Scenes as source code
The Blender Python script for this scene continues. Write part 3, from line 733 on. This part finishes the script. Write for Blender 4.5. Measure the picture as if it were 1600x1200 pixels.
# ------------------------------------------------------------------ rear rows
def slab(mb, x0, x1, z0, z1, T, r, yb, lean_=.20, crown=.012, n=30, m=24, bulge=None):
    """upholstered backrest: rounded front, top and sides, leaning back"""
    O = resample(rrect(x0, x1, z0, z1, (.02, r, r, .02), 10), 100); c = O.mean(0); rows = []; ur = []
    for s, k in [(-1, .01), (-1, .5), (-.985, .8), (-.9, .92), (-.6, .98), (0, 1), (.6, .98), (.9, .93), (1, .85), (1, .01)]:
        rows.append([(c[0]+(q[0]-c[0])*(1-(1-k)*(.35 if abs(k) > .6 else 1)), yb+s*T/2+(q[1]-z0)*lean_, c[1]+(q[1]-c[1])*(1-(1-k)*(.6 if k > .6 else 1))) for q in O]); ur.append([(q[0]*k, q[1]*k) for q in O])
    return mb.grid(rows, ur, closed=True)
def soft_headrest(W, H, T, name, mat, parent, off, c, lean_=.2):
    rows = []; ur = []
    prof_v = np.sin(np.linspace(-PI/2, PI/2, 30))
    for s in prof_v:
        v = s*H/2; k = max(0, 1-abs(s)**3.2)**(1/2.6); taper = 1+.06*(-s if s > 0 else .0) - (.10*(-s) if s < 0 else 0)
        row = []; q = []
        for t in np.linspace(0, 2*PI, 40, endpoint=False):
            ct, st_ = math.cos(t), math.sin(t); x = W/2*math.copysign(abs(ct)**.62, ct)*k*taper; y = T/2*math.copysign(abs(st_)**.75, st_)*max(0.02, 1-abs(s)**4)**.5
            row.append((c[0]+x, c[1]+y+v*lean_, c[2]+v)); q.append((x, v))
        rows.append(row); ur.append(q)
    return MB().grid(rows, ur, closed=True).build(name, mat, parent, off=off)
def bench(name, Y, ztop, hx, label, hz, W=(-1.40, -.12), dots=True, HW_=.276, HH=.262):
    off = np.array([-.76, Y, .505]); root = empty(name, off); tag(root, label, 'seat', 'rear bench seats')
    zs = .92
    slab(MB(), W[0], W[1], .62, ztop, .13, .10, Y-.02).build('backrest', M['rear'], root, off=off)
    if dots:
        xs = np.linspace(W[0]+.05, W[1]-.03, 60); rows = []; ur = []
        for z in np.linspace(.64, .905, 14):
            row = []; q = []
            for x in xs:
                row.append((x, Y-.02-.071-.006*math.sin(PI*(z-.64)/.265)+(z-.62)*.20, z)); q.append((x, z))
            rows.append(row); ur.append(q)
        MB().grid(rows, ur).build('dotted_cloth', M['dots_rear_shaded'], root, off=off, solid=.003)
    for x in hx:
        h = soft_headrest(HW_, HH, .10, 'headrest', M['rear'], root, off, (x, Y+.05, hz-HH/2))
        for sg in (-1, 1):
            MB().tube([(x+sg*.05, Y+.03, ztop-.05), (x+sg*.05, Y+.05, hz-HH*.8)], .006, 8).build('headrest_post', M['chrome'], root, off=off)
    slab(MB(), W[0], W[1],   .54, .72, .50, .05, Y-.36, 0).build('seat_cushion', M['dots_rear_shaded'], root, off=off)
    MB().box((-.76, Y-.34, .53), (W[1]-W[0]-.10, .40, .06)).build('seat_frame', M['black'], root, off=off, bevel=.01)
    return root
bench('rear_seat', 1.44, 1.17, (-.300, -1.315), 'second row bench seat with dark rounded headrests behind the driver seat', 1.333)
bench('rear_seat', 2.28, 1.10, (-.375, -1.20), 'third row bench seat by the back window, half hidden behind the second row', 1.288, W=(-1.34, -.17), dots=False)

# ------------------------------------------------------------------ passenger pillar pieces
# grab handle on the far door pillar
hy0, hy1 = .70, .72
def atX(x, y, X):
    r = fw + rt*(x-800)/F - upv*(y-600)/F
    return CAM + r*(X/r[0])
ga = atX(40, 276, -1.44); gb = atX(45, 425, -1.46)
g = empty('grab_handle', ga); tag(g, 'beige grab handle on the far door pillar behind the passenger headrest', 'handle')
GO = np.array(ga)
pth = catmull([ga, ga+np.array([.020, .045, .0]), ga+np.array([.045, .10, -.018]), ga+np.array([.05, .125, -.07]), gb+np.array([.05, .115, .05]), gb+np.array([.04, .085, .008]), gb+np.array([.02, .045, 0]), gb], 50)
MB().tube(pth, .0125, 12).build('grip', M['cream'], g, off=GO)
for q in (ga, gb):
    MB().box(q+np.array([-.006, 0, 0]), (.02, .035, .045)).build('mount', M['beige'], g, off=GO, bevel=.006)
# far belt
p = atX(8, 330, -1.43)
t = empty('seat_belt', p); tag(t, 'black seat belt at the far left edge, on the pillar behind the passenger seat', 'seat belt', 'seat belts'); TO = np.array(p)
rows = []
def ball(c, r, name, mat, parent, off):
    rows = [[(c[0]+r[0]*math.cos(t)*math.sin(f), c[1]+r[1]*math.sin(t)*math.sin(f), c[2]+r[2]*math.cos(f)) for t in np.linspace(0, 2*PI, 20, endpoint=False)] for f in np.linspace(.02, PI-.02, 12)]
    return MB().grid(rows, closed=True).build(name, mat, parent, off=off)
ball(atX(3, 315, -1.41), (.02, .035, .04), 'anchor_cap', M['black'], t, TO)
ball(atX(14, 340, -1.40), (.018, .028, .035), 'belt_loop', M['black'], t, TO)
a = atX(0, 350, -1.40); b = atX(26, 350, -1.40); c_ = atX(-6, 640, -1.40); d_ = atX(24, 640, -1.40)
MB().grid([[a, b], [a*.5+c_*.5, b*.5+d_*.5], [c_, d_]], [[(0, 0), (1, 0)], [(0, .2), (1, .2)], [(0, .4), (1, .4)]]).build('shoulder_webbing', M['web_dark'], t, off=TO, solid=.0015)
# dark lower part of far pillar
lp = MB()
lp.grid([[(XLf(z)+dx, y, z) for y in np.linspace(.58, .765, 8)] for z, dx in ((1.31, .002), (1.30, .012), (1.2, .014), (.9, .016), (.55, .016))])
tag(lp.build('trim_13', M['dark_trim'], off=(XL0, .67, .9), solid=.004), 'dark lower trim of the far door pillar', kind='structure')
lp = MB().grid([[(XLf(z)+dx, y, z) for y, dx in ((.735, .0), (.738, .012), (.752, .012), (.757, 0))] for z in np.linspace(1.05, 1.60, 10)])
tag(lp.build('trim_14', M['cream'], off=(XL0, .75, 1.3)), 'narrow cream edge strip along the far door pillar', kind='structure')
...
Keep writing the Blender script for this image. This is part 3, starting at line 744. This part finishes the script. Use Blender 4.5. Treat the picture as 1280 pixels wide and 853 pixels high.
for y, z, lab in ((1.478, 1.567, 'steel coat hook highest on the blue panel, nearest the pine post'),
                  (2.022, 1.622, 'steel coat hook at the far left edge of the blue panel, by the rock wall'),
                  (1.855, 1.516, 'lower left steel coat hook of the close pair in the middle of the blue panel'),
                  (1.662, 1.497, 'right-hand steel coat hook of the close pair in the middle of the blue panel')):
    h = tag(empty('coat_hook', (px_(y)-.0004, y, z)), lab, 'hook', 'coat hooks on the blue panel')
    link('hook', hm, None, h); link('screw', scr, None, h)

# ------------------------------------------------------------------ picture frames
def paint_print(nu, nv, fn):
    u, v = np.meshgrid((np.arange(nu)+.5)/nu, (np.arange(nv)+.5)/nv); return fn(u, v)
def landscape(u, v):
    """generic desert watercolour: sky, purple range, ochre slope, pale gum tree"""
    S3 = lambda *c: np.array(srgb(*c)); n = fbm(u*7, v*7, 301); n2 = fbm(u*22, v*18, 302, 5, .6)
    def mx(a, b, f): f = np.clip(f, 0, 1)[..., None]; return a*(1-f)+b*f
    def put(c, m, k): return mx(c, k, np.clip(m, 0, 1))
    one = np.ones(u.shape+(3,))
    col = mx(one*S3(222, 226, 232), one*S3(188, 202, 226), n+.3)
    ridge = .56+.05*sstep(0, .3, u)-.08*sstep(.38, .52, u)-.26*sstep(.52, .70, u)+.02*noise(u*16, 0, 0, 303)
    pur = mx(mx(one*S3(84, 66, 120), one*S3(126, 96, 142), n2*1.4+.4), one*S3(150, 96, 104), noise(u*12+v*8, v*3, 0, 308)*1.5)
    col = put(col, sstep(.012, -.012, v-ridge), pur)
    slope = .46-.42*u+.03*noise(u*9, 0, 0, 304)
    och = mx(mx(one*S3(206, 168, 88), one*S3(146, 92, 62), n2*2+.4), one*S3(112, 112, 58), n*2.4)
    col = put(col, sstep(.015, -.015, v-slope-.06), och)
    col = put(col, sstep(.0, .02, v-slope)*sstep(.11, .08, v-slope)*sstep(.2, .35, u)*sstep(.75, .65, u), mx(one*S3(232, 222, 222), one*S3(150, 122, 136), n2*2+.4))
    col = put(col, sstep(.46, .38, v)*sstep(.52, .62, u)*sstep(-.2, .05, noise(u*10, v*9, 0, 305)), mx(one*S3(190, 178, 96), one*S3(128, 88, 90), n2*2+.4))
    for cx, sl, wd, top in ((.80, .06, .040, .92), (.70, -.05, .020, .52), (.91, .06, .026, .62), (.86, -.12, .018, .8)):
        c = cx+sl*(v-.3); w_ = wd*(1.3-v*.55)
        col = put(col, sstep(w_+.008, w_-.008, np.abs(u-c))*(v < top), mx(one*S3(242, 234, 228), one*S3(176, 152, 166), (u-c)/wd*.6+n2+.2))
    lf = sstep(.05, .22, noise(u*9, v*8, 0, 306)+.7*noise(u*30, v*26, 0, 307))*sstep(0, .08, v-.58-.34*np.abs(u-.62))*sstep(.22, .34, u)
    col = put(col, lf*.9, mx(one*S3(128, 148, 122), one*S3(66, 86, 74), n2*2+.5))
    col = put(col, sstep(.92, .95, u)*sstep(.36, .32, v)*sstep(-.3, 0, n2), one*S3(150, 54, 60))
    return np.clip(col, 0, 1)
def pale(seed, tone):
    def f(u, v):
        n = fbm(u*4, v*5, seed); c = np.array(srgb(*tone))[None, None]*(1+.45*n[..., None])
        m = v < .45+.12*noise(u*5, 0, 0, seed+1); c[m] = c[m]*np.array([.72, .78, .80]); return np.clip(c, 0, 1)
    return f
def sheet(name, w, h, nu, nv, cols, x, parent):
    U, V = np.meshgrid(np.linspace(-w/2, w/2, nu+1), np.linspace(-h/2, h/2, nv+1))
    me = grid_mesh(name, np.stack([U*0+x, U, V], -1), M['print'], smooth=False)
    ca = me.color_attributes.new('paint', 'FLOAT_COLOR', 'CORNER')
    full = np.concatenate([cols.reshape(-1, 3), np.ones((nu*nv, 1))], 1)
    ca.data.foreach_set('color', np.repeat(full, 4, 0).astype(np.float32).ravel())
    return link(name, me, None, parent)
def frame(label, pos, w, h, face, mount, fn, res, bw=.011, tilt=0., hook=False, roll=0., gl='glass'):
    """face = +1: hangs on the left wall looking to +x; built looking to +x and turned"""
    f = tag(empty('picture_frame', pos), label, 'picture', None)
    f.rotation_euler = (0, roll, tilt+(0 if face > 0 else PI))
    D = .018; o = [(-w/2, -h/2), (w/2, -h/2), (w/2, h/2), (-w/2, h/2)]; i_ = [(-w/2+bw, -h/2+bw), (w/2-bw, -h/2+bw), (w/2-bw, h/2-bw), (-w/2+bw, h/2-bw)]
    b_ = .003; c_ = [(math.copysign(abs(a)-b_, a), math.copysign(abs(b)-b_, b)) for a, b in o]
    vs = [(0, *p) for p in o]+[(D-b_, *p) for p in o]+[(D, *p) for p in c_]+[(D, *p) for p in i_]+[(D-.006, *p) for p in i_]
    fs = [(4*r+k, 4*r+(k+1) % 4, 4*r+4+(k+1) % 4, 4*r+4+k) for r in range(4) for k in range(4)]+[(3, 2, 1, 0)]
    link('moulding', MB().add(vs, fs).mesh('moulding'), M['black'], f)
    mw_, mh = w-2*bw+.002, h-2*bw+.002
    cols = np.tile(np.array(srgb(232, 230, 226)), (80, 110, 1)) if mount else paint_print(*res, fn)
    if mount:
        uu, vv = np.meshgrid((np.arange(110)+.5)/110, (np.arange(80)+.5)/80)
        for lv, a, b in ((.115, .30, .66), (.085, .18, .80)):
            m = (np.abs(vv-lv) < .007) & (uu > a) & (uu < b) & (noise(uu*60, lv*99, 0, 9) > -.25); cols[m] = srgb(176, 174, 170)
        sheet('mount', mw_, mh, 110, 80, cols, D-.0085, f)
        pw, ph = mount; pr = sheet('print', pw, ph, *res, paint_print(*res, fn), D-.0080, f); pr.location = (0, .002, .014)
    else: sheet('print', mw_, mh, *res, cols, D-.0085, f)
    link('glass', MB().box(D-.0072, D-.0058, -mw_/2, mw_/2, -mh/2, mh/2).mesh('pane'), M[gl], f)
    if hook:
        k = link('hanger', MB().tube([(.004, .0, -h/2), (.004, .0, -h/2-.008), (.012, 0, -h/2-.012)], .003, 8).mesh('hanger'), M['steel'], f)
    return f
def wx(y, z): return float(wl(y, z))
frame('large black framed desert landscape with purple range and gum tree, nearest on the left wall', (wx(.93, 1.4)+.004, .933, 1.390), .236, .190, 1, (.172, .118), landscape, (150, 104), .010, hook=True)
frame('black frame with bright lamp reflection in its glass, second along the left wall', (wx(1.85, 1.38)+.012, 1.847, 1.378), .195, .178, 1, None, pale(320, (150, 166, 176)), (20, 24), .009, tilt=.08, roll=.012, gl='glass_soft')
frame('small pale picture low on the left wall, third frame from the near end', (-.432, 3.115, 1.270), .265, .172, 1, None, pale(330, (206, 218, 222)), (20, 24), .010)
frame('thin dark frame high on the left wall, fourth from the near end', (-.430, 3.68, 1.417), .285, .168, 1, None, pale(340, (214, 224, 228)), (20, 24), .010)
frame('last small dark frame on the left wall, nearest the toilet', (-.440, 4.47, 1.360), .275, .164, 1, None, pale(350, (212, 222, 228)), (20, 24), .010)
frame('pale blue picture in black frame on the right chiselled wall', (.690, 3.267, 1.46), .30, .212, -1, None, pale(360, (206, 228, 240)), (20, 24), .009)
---
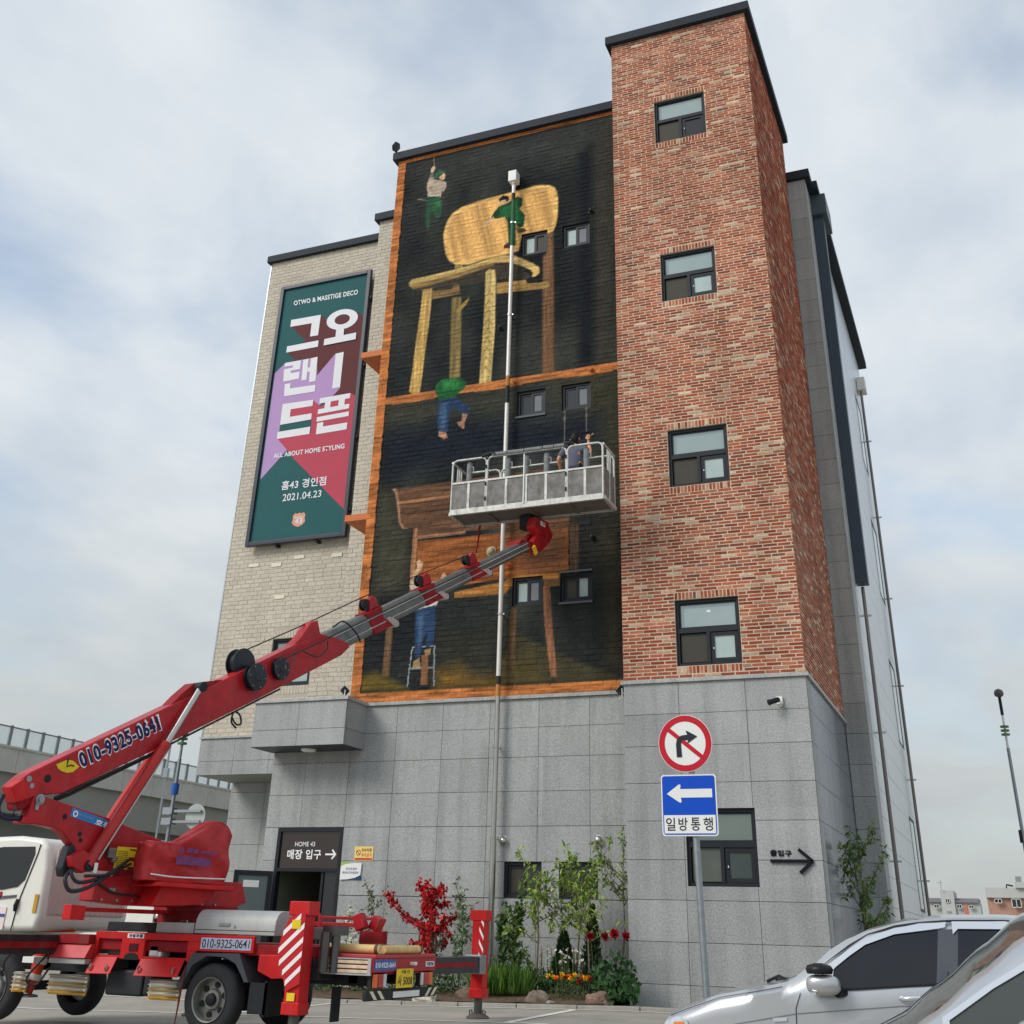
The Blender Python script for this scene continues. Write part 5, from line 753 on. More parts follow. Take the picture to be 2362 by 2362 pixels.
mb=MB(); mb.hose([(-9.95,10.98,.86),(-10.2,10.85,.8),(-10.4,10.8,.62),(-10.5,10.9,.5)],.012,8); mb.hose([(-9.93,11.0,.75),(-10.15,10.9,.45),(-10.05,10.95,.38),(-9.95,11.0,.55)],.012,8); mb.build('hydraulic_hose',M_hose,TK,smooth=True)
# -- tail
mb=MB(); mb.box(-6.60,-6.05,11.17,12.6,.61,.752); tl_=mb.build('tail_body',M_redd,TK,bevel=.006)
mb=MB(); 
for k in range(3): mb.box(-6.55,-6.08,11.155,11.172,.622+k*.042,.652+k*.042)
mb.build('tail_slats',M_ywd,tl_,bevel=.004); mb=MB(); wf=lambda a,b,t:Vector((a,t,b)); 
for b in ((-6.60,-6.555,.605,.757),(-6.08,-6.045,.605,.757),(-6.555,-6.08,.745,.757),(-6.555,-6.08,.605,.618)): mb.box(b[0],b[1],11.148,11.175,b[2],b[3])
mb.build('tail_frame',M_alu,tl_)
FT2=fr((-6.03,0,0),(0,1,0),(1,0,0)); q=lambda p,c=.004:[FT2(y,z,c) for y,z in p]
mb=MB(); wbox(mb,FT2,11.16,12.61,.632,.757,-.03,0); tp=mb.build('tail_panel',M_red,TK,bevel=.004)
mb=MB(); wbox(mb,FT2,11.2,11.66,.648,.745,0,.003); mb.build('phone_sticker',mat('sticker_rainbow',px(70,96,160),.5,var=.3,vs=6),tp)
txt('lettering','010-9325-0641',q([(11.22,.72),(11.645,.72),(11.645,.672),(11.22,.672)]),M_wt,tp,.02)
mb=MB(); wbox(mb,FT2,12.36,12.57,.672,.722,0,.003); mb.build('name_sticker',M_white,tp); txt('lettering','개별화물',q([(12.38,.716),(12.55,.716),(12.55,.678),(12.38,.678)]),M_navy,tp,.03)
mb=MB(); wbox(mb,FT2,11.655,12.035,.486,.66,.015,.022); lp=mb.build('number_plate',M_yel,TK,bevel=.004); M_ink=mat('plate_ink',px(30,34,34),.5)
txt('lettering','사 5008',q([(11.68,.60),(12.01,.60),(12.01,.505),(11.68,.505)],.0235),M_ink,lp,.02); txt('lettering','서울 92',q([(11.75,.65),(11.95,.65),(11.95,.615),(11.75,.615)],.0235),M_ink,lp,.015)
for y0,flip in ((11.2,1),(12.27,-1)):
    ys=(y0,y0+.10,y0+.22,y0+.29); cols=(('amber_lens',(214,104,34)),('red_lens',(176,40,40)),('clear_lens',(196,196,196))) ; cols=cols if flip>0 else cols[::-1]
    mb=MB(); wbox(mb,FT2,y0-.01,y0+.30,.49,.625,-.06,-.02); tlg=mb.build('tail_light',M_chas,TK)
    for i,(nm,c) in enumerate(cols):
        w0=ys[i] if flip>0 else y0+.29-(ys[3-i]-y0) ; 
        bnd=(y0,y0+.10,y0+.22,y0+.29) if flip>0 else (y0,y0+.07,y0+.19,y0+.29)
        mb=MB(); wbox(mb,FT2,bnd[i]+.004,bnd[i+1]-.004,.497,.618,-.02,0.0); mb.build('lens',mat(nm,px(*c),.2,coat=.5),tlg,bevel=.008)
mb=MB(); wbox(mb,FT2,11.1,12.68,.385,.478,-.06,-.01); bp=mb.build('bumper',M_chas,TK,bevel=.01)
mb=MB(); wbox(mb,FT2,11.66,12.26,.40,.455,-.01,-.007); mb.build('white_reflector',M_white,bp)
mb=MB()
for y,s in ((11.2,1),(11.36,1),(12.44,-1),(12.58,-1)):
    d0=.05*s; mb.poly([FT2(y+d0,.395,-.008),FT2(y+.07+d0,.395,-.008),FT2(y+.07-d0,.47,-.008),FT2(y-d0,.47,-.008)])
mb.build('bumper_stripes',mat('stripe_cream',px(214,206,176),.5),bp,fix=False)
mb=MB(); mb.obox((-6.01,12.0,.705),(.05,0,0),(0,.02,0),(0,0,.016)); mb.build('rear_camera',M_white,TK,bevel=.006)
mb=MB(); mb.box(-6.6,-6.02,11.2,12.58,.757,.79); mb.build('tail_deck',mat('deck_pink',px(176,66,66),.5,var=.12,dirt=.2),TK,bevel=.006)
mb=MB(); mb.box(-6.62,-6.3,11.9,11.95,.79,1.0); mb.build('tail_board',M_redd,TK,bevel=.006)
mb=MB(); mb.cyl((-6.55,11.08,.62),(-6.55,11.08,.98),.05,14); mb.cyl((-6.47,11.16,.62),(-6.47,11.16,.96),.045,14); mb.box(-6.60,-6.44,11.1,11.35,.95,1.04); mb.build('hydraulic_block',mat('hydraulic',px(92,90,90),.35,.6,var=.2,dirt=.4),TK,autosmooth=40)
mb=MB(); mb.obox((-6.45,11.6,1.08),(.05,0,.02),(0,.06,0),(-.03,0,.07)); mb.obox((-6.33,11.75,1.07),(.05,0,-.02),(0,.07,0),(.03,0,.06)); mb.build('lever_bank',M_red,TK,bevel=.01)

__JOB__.
Retype precisely, and only, the span of lines that opens at the line containing "bench('rear_seat', 1.44, 1.17, (-.300, -1.315), 'second" and closes at the line containing "bench('rear_seat', 2.28, 1.10, (-.375, -1.20), 'third", both inclusive.

__EXERCISE ANSWER__.
bench('rear_seat', 1.44, 1.17, (-.300, -1.315), 'second row bench seat with dark rounded headrests behind the driver seat', 1.333)
bench('rear_seat', 2.28, 1.10, (-.375, -1.20), 'third row bench seat by the back window, half hidden behind the second row', 1.288, W=(-1.34, -.17), dots=False)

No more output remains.